SHORT TASK:
Quote the listing below in its entirety, omitting every image.

DATA LINES:
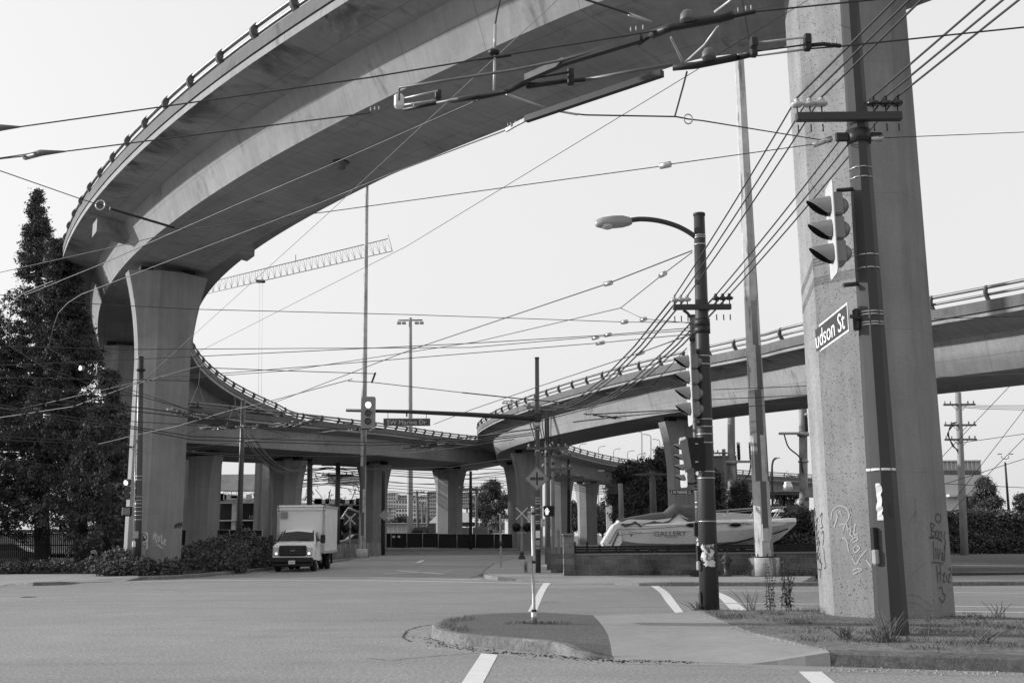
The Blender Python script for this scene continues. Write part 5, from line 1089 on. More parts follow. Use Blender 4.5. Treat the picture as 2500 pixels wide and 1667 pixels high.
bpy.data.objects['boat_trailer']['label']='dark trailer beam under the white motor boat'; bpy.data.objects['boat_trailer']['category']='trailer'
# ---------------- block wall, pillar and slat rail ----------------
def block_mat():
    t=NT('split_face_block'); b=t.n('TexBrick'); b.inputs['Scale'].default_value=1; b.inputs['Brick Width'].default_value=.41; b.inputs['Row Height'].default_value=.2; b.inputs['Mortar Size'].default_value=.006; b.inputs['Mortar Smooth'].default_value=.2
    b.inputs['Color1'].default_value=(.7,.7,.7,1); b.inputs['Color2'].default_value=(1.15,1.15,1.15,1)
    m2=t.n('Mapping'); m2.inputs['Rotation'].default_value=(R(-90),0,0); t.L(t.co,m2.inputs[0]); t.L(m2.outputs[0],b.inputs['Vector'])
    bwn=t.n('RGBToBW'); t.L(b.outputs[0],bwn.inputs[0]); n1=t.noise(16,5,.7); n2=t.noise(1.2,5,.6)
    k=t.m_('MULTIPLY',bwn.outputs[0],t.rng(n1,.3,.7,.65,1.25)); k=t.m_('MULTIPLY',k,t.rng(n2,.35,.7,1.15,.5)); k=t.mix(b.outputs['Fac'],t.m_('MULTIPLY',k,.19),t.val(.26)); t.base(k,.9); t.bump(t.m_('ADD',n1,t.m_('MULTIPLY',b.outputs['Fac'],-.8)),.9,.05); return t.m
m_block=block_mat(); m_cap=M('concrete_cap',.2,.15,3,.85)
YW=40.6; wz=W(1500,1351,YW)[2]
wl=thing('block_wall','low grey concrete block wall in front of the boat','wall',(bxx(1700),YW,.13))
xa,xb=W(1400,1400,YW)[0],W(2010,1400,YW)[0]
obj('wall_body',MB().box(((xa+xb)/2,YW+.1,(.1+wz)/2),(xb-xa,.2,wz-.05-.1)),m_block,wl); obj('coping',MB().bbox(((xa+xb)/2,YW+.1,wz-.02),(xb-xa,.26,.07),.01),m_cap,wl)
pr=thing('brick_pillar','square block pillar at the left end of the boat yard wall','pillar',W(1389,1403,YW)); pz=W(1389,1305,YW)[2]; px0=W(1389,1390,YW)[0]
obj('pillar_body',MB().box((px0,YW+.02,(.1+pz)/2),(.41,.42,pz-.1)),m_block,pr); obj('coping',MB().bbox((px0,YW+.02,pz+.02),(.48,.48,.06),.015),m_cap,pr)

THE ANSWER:
The Blender Python script for this scene continues. Write part 5, from line 1089 on. More parts follow. Use Blender 4.5. Treat the picture as 2500 pixels wide and 1667 pixels high.
bpy.data.objects['boat_trailer']['label']='dark trailer beam under the white motor boat'; bpy.data.objects['boat_trailer']['category']='trailer'
# ---------------- block wall, pillar and slat rail ----------------
def block_mat():
    t=NT('split_face_block'); b=t.n('TexBrick'); b.inputs['Scale'].default_value=1; b.inputs['Brick Width'].default_value=.41; b.inputs['Row Height'].default_value=.2; b.inputs['Mortar Size'].default_value=.006; b.inputs['Mortar Smooth'].default_value=.2
    b.inputs['Color1'].default_value=(.7,.7,.7,1); b.inputs['Color2'].default_value=(1.15,1.15,1.15,1)
    m2=t.n('Mapping'); m2.inputs['Rotation'].default_value=(R(-90),0,0); t.L(t.co,m2.inputs[0]); t.L(m2.outputs[0],b.inputs['Vector'])
    bwn=t.n('RGBToBW'); t.L(b.outputs[0],bwn.inputs[0]); n1=t.noise(16,5,.7); n2=t.noise(1.2,5,.6)
    k=t.m_('MULTIPLY',bwn.outputs[0],t.rng(n1,.3,.7,.65,1.25)); k=t.m_('MULTIPLY',k,t.rng(n2,.35,.7,1.15,.5)); k=t.mix(b.outputs['Fac'],t.m_('MULTIPLY',k,.19),t.val(.26)); t.base(k,.9); t.bump(t.m_('ADD',n1,t.m_('MULTIPLY',b.outputs['Fac'],-.8)),.9,.05); return t.m
m_block=block_mat(); m_cap=M('concrete_cap',.2,.15,3,.85)
YW=40.6; wz=W(1500,1351,YW)[2]
wl=thing('block_wall','low grey concrete block wall in front of the boat','wall',(bxx(1700),YW,.13))
xa,xb=W(1400,1400,YW)[0],W(2010,1400,YW)[0]
obj('wall_body',MB().box(((xa+xb)/2,YW+.1,(.1+wz)/2),(xb-xa,.2,wz-.05-.1)),m_block,wl); obj('coping',MB().bbox(((xa+xb)/2,YW+.1,wz-.02),(xb-xa,.26,.07),.01),m_cap,wl)
pr=thing('brick_pillar','square block pillar at the left end of the boat yard wall','pillar',W(1389,1403,YW)); pz=W(1389,1305,YW)[2]; px0=W(1389,1390,YW)[0]
obj('pillar_body',MB().box((px0,YW+.02,(.1+pz)/2),(.41,.42,pz-.1)),m_block,pr); obj('coping',MB().bbox((px0,YW+.02,pz+.02),(.48,.48,.06),.015),m_cap,pr)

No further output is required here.